Designed by Bangkok-based design team all(zone), the sunken cove was an enchanting hybrid of futuristic lasers and jungle lushness. DJs curated by UK legend Craig Richards mostly played tech-house with organic textures—distorted synthesizers sprayed insectoid chirps while pattering kickdrums landed softly like raindrops. Strobes streaked over tangled web of canopy branches, rendering them into nature’s psychedelic decor, while fog floated through the trees like a mysterious mist.

The Quarry Wonderfruit

This was the moment when Wonderfruit’s magic suddenly clicked—when I fell in love with the festival’s high-tech yet organic vibe, which my friends and I half-jokingly identified as the “tropical rave aesthetic.” It felt like a world away from the rigid lines and concrete walls of warehouse parties, or the carnivalesque parking lot atmosphere of EDM festivals. Instead, this was a celebration of tropicality and technology. At another stage called Polygon—a massive dome built out of bamboo and outfitted by 3D surround sound and flashing LEDs—I mentioned all of this to Phornprapha, who nodded and replied, “We have a lot of depth and culture in this region, we just have to showcase it in a clever way.” With Wonderfruit, he continued while clutching his walkie-talkie to his hip, he wanted to spread the ethos of environmentalism in a creative way: “Not shoving it down your face—just showing people it can be done beautifully, and can be quite hedonistic as well.”

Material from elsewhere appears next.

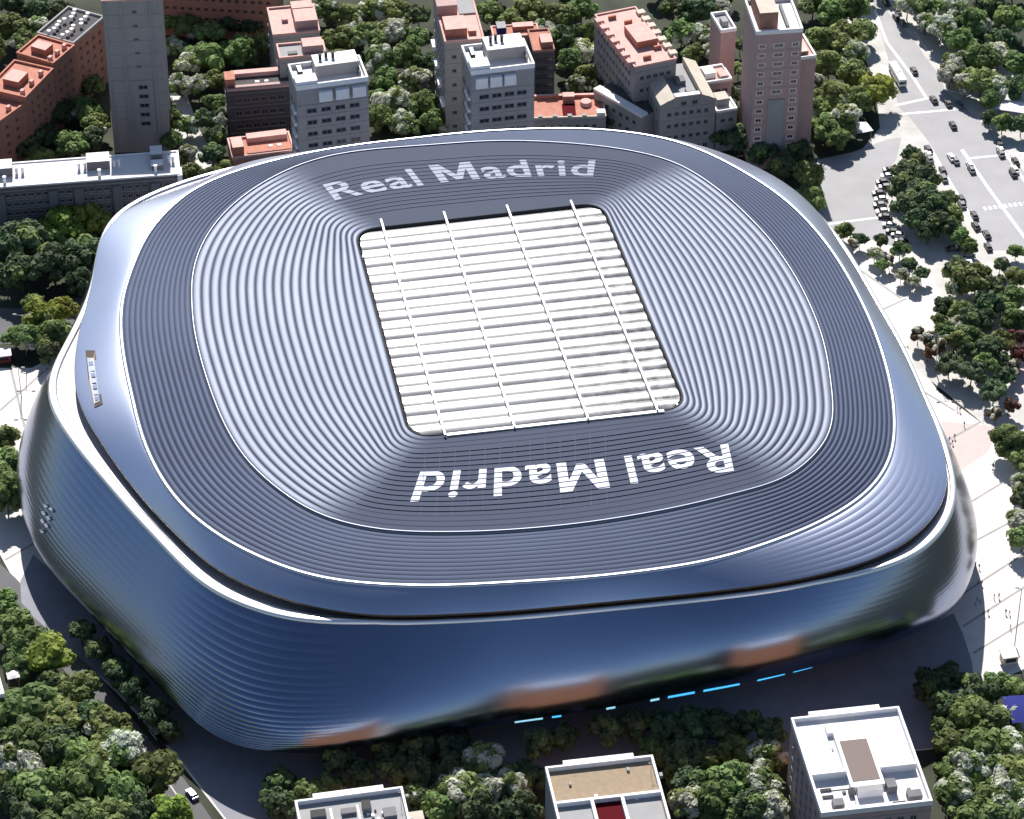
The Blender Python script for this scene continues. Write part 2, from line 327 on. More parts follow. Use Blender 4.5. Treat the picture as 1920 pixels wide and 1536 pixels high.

I realized that Wonderfruit’s eco-consciousness is not a marketing gimmick tapping into the eco-tourism wave to ride the public’s growing interest in climate issues. By positioning Wonderfruit as a lifestyle instead of a musical lineup, the festival is able to inspire thousands of people every year to stop killing the planet every time they want to get fucked up and party for a few days. Also, while inspired by the art and ethos of Burning Man, Wonderfruit cannot be framed as some diluted appropriation of the West (even as so much modern Asian culture is falsely contextualized as such). Rather, it is a celebration of the creative energy radiating out of the Southeast Asian diaspora, and hopefully, a glimpse into a new way of living.